Shaul (that nice Jewish boy from Tarsus many call Paul) said he was a wretch because he did what he didn’t want to, and couldn’t do what he wanted to do. If Shaul admitted that he struggled with his Yetzer Hara, how much more so will we have to struggle with it?

We can’t love until we know hatred. Ergo, we can’t want to love others until we have felt what it is like to be hated. I am amazed (not in a good way) that many minorities, people who have suffered hatred, are themselves hateful. I guess that’s the old Yetzer Hara at it, again.

I am glad that the Ruach teaches me that those who are hateful and mean are hurting, inside. I know because when I am hateful and mean it’s because I hurt. My hurt pride causes me to want to lash out at everyone and everything. In my natural being this is fine, in my Spiritual being I know this is wrong. The more hurt I feel, the more I should pray to God to remind me what it feels like being at the other end of hate. That’s when the Ruach can wake up the Yetzer Tov and remind me of what God wants of us.

You can always get someone to hate something by hating it, but it is much harder to get someone to love something by loving it. In this world, hate is the natural order of things, and love is not.

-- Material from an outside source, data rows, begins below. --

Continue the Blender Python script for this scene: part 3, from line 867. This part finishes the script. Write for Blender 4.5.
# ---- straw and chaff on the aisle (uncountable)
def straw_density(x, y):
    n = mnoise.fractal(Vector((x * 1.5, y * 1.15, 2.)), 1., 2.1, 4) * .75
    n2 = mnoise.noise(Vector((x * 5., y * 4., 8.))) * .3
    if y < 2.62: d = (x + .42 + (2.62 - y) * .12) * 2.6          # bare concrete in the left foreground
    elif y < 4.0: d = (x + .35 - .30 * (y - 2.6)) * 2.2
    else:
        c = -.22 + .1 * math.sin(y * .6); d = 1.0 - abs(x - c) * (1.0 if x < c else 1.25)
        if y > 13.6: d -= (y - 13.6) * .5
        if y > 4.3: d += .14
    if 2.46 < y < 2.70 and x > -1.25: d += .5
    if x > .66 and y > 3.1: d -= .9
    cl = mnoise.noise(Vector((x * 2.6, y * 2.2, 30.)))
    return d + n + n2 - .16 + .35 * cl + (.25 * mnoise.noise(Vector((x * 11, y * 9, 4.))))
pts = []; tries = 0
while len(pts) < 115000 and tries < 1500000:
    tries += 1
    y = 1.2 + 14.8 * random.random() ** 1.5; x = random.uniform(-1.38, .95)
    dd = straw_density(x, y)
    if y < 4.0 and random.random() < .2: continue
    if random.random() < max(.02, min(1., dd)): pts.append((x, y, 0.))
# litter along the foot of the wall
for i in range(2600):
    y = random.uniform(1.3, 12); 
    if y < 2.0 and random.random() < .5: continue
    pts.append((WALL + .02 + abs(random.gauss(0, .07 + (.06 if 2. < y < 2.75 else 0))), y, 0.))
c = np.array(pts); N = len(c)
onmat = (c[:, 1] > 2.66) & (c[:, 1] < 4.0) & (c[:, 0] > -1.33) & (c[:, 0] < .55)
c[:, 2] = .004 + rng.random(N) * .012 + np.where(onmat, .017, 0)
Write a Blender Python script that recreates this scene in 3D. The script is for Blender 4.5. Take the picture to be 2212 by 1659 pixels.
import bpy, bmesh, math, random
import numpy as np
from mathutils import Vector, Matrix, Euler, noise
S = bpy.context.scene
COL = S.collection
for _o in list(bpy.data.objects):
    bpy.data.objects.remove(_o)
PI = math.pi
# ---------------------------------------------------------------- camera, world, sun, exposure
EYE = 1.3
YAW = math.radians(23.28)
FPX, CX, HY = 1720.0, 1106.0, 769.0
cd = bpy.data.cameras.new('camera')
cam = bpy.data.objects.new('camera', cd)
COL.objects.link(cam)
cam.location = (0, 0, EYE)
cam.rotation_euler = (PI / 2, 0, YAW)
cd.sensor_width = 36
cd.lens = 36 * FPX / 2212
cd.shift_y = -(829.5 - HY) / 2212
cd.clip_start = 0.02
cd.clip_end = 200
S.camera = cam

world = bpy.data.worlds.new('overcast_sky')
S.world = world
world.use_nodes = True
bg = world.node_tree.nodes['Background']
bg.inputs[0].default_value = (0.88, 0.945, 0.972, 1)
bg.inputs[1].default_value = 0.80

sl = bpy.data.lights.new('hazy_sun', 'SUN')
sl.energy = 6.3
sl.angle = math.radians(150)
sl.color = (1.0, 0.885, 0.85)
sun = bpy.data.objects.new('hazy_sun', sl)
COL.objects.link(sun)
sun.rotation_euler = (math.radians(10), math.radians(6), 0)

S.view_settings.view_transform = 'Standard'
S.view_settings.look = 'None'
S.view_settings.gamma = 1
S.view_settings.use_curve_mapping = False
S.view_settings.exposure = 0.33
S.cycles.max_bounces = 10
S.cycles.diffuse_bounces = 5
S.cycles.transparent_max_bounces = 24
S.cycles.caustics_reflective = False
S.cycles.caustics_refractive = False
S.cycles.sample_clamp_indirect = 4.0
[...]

The truth, as I see it, is that hate is stronger. I know that sounds bad, and love can sometimes conquer hate, but hate is stronger because it is natural for us. Selfishness, hate, pride, all these feelings are of the natural world and we are born into them. They fit us like a custom made suit, and the world confirms this to us, daily. Just read the news.

We need God’s Spirit and His love to help us overcome these things. We can love someone and still hate some things about them, but we can’t hate someone and love anything about them, can we? Do you think that is possible? I don’t. I hope I am wrong.

But I do know that although there is nothing I can do, on and of my own, that will overcome my natural tendencies, with God all things are possible.

Hate sucks, love is wonderful. Look to God and ask for His love, His Grace, accept it and start to live a wonderful life. But be ready for hard work- it isn’t easy living the life of a reformed addict.